**Work instructions:** How many lines of these entries hold the string "this"? Reply with the number alone.

**Listed entries:**
#####
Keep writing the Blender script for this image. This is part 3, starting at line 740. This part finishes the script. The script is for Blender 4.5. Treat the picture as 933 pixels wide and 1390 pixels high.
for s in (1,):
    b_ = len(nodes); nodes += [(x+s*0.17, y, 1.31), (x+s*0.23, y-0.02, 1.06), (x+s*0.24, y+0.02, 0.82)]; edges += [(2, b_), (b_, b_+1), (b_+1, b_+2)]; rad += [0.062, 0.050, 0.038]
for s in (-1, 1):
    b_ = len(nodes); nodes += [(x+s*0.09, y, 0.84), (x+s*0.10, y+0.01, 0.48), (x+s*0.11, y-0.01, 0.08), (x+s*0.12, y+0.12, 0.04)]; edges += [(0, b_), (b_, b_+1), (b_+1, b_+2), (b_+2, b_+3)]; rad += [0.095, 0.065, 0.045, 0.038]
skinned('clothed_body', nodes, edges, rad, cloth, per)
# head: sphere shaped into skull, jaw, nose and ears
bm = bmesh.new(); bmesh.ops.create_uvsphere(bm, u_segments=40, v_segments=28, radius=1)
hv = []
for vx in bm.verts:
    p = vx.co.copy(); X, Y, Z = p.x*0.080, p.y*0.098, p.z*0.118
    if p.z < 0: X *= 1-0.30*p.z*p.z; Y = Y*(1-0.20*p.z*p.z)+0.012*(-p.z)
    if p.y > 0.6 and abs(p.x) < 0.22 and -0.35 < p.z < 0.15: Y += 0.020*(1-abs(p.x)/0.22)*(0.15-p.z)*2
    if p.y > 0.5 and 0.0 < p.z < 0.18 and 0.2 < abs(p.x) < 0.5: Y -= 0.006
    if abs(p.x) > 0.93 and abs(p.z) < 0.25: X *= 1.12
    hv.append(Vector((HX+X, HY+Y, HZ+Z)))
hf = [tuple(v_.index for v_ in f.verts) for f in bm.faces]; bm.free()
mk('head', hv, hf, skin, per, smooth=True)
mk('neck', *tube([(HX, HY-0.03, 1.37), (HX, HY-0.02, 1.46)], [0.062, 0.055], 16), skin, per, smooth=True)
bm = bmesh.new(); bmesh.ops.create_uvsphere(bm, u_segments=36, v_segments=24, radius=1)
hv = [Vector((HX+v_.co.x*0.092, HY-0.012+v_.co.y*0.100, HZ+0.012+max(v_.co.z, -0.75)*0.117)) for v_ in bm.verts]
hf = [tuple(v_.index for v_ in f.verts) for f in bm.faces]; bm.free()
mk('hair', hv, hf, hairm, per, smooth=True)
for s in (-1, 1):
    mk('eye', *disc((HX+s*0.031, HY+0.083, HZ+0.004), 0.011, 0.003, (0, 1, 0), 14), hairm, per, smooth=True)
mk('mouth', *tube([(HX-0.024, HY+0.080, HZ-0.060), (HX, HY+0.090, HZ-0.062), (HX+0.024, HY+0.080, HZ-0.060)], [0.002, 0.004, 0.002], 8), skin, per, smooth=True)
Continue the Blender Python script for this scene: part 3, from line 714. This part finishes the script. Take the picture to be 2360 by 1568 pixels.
#####
**Result below:** 2